Photo of a student at the chalkboard, describing his work to other students and the course instructors.

18.821 Project Laboratory in Mathematics is a non-traditional course, and its new OCW site breaks new ground as well.

“No one could figure out what a math lab was. Doesn’t a laboratory have Erlenmeyer flasks and things? Where are the flasks? Where’s the equipment in mathematics?” So observes Professor Haynes Miller in the introductory video to 18.821 Project Laboratory in Mathematics.

OCW had wanted to publish 18.821 for a number of years, but the course did not meet OCW’s standard criteria for a publishable course. Unlike most courses taught at MIT, this course has no set body of knowledge that the instructor hopes the students will retain and use after the course ends. The course has no textbook and no exams, for example. Instead, students are made to confront mathematics in the way it appears to a working mathematician. That is, they are offered the opportunity to experience the frustration and excitement of doing mathematical research. They work in teams on projects that are open-ended and may change every time the course is offered. They write papers in a style appropriate to journals in the field.

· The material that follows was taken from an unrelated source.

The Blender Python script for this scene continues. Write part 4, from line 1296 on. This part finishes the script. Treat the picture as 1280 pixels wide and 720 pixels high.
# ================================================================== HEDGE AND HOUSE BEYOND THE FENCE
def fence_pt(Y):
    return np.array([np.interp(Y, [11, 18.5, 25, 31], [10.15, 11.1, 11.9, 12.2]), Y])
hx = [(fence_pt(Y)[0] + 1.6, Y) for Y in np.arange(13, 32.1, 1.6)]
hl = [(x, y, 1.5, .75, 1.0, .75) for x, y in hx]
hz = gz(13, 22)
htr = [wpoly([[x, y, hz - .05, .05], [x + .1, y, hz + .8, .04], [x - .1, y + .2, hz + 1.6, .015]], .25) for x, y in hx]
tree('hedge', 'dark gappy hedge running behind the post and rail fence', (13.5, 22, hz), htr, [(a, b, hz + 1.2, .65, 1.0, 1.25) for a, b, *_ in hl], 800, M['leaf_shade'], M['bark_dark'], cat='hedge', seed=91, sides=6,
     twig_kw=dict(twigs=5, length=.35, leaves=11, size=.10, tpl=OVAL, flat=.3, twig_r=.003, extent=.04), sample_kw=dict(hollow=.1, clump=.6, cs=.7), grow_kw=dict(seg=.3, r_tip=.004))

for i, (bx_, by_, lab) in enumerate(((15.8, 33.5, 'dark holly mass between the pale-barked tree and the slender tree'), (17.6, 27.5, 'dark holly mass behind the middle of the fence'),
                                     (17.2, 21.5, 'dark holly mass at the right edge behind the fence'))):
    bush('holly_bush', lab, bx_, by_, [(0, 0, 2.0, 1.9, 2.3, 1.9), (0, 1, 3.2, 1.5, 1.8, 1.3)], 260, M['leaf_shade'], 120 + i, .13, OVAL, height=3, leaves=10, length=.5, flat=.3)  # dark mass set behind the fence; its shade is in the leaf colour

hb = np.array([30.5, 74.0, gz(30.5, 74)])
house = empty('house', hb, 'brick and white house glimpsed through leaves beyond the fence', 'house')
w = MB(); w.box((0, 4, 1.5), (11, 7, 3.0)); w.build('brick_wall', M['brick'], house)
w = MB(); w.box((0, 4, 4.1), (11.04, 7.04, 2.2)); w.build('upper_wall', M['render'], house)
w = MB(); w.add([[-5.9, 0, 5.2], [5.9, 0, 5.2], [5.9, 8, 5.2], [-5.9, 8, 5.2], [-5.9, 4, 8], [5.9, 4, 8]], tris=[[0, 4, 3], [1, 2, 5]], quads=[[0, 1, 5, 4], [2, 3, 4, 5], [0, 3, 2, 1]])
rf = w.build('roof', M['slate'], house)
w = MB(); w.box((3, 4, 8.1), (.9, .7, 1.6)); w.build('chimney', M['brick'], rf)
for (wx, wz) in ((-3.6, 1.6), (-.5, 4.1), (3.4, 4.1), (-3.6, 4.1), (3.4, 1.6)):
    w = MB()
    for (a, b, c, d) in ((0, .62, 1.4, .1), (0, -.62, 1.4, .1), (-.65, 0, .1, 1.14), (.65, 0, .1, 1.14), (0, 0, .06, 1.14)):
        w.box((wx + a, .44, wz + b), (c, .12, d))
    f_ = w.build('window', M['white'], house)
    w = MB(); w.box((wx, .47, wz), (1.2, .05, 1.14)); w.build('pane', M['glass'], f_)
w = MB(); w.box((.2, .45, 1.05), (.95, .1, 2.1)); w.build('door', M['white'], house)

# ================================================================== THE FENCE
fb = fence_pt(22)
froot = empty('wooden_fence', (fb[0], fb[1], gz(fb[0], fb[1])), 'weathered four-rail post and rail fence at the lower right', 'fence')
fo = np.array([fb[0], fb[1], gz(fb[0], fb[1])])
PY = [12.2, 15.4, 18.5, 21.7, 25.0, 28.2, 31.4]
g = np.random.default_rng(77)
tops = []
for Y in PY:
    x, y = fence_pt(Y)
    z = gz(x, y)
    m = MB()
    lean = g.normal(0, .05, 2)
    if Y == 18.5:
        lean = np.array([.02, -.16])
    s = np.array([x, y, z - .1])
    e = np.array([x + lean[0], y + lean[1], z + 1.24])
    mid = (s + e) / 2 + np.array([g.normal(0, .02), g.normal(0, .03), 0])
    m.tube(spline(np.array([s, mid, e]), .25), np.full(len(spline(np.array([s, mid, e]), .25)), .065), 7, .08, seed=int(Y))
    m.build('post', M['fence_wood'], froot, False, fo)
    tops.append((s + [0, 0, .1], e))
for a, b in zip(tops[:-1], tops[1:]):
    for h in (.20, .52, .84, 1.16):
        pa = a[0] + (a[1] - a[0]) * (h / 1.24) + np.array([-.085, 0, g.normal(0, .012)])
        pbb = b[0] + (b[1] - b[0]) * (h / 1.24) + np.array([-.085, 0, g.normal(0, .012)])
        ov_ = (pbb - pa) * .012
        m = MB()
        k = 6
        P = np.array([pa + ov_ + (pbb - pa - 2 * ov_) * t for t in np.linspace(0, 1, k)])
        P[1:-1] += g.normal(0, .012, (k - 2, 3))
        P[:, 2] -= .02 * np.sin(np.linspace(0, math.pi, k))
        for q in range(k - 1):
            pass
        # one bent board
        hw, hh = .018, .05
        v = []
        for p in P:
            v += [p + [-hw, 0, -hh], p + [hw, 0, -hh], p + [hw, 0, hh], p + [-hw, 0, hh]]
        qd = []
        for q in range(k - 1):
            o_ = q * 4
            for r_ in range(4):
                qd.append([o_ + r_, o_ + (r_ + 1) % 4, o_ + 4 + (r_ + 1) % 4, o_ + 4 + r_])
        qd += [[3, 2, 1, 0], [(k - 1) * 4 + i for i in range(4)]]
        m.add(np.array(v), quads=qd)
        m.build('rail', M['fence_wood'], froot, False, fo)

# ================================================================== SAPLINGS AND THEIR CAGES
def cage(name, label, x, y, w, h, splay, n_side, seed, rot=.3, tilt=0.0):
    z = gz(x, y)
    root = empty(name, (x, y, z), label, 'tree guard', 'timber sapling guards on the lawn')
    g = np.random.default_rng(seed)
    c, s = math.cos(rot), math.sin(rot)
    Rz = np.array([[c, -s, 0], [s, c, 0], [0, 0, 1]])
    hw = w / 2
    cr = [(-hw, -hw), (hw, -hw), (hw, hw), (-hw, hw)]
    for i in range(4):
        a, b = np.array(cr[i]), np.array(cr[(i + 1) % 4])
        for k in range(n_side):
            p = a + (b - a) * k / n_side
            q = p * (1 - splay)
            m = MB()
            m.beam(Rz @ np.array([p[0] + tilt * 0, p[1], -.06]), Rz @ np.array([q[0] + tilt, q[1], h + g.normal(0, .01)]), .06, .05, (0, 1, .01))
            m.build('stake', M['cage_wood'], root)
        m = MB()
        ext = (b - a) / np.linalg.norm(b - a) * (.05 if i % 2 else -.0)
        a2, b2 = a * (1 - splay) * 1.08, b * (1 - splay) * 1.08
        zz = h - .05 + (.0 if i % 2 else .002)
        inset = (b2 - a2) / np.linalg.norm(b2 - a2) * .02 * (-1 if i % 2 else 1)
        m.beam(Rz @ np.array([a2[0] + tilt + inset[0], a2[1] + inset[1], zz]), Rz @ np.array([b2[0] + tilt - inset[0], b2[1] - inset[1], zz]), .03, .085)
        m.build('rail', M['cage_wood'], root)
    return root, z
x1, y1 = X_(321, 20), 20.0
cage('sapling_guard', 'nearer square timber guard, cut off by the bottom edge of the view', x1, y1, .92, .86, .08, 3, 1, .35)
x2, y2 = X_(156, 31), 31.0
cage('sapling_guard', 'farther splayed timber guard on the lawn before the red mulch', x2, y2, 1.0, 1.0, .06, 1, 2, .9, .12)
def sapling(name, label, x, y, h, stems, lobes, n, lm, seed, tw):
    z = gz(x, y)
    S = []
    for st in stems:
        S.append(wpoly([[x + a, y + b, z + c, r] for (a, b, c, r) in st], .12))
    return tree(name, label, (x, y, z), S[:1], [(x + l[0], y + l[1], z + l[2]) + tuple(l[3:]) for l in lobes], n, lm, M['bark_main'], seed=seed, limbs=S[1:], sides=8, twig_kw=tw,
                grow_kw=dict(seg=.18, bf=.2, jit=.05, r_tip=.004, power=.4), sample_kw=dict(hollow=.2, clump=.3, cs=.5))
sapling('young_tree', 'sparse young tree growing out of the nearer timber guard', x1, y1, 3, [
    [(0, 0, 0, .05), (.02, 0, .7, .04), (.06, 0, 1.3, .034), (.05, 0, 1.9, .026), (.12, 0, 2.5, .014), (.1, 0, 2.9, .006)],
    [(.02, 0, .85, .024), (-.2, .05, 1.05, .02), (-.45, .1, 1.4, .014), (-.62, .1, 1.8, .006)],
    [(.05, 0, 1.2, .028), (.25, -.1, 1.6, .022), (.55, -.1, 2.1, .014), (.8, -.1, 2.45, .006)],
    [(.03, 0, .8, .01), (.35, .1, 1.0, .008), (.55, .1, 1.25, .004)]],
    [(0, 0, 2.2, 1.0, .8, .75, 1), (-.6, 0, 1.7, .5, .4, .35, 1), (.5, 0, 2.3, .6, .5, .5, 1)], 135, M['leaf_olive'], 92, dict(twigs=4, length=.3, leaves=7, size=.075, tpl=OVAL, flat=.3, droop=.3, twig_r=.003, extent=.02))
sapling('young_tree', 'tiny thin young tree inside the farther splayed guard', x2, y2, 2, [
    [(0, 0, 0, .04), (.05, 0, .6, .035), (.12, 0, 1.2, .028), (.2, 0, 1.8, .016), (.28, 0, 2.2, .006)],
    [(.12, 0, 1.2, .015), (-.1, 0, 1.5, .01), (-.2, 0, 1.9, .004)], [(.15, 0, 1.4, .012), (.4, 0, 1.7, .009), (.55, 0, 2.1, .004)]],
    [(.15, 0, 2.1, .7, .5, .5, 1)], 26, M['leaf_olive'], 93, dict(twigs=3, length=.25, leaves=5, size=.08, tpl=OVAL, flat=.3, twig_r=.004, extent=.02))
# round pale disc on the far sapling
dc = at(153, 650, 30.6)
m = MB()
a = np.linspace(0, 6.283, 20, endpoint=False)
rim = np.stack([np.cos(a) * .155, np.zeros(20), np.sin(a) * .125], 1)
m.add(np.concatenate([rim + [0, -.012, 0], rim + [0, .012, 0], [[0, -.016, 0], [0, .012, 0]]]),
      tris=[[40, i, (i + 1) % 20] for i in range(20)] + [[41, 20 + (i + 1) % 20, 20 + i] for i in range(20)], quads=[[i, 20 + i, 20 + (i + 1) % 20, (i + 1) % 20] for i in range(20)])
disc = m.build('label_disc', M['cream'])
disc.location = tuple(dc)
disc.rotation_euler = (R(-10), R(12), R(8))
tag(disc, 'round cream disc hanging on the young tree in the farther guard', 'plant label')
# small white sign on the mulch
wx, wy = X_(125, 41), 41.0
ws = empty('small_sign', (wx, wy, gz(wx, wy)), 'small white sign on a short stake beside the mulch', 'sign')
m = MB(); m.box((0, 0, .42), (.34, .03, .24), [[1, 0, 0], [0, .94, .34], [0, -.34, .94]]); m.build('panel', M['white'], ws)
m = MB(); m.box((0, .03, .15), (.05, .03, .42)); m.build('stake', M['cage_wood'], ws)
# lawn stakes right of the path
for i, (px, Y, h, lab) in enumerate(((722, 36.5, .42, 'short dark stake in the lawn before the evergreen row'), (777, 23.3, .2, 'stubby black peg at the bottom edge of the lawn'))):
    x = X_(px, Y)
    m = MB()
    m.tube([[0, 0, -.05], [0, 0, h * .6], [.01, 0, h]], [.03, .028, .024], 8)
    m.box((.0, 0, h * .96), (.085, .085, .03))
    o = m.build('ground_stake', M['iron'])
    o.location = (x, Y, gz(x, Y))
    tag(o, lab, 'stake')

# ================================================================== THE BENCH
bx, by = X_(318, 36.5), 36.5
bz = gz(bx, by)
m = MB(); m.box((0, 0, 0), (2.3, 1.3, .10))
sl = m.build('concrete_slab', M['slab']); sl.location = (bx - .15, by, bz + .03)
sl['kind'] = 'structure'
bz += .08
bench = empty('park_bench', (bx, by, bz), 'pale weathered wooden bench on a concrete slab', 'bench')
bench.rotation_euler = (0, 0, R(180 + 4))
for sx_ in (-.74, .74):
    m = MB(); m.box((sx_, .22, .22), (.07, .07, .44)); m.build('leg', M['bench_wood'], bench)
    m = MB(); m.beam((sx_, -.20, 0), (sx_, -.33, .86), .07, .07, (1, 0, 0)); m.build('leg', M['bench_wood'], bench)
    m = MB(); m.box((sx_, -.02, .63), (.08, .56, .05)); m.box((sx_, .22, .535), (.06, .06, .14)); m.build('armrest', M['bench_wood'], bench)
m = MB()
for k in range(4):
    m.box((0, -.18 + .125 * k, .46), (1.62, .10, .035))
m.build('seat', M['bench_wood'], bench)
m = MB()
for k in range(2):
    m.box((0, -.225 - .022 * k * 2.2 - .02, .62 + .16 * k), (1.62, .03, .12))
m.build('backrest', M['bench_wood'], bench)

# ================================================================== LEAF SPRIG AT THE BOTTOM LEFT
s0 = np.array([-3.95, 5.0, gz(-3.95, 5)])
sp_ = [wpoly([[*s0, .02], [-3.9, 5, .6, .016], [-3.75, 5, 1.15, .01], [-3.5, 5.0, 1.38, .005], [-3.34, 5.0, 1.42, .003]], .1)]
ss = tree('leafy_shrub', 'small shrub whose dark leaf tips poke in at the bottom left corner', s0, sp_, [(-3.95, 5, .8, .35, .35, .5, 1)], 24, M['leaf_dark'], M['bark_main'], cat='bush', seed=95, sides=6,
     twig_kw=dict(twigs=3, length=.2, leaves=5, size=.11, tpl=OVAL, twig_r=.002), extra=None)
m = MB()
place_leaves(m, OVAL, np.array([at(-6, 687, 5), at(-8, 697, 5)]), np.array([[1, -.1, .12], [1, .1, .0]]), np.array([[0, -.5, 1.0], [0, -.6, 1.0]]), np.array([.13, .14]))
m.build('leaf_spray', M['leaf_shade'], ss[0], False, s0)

Happily, 18.821 was perfectly suited to an innovative treatment through OCW’s new Educator initiative, which enhances the OCW publication for educators. On the 18.821 OCW course site, Professor Miller and his teaching colleagues describe the structure and logistics of the course, the process of teambuilding, the selection of projects, the trickiness of guiding students without overdirecting them, and much more.

This is an innovative course model that fosters student creativity and shows mathematics as a dynamic and ever expanding field. Professor Miller hopes that the model will be adopted by other mathematics departments in the United States.